Simply put, Cooke said telematics is being used for auto insurance in two different ways: data is collected for a number of months, before being scored along with everything else that is currently used to price insurance; or driving performance is measured on a monthly or some other regular basis with premium adjusted in line with how the person has driven in the most recent period.

“If you ignore it, I think brokers will lose very badly. If you pay attention to it, I think brokers would likely win, very quickly, very well,” Cooke said of the influence of telematics. That makes it important for brokers to prepare now, not three or four years from now, “because at that point in time, in my view, the world will have defined itself more or less for itself, rather than us having an opportunity to take part,” he added.

There are some barriers to implementing telematics, including different regulatory requirements in different provinces around pricing insurance. For example, Ontario may not be able to do right now what at least one company, Industrial Alliance, Insurance and Financial Services Inc., is doing in Quebec.

The company’s Mobiliz auto insurance policy encourages young people to adopt more responsible driving behaviour through the use of rewards. Industrial Alliance noted in a statement last fall that driving behaviour has reportedly improved for 52% of the young drivers who are currently taking part in the new auto insurance policy, even if they only recently got insurance through Mobiliz.

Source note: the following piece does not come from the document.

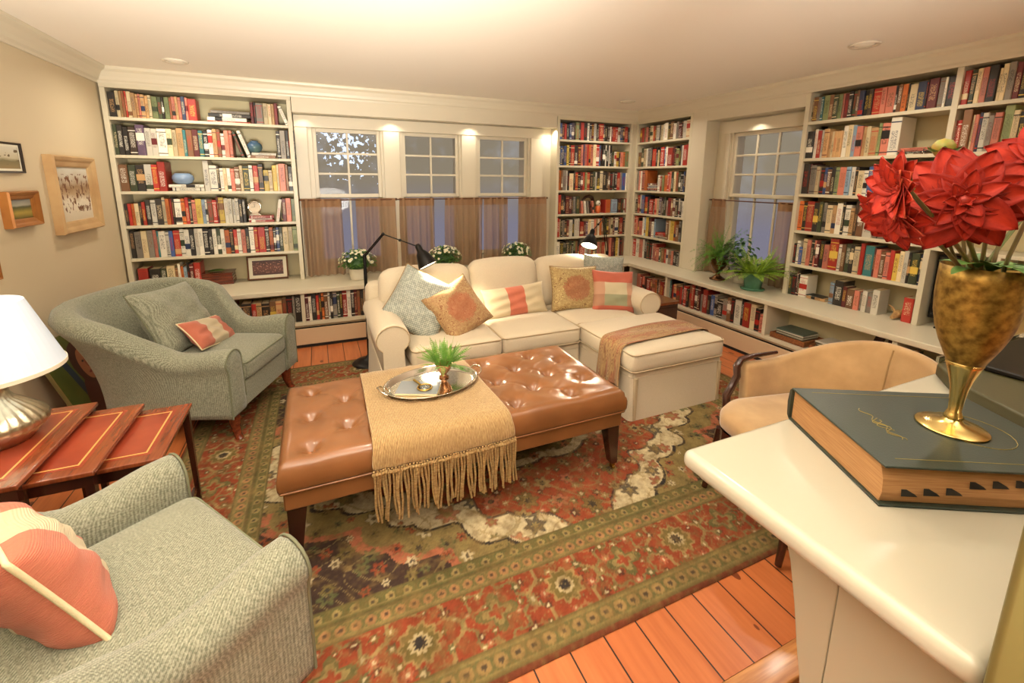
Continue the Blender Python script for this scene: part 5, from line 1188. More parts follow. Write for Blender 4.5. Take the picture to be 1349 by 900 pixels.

Based on the pay-as-you-drive model, Mobiliz uses telematics technology to monitor distance travelled, speeding, forced acceleration and hard braking. Beyond the initial improvement in participants’ driving behaviour, “it should be emphasized that the majority of them keep pace and keep improving steadily,” Michel Laurin, president and CEO of operations for Industrial Alliance, Auto and Home Insurance Inc., says in the statement.

Although some jurisdictions will need to clear hurdles with regard to telematics and auto insurance, Cooke appeared confident those barriers would ultimately be overcome. “The reality is these things are going to happen around us. There will be immense pressure to remove the barriers to allowing us to implement this kind of approach and rate it,” Cooke said.

The change will bring with it “serious implications for the people on the distribution side,” he suggested. “People will be doing business with you not over the counter, but on the phone or through various forms of social media. We’ll be promoting and advertising our product almost solely through social media or something resembling it,” Cooke added.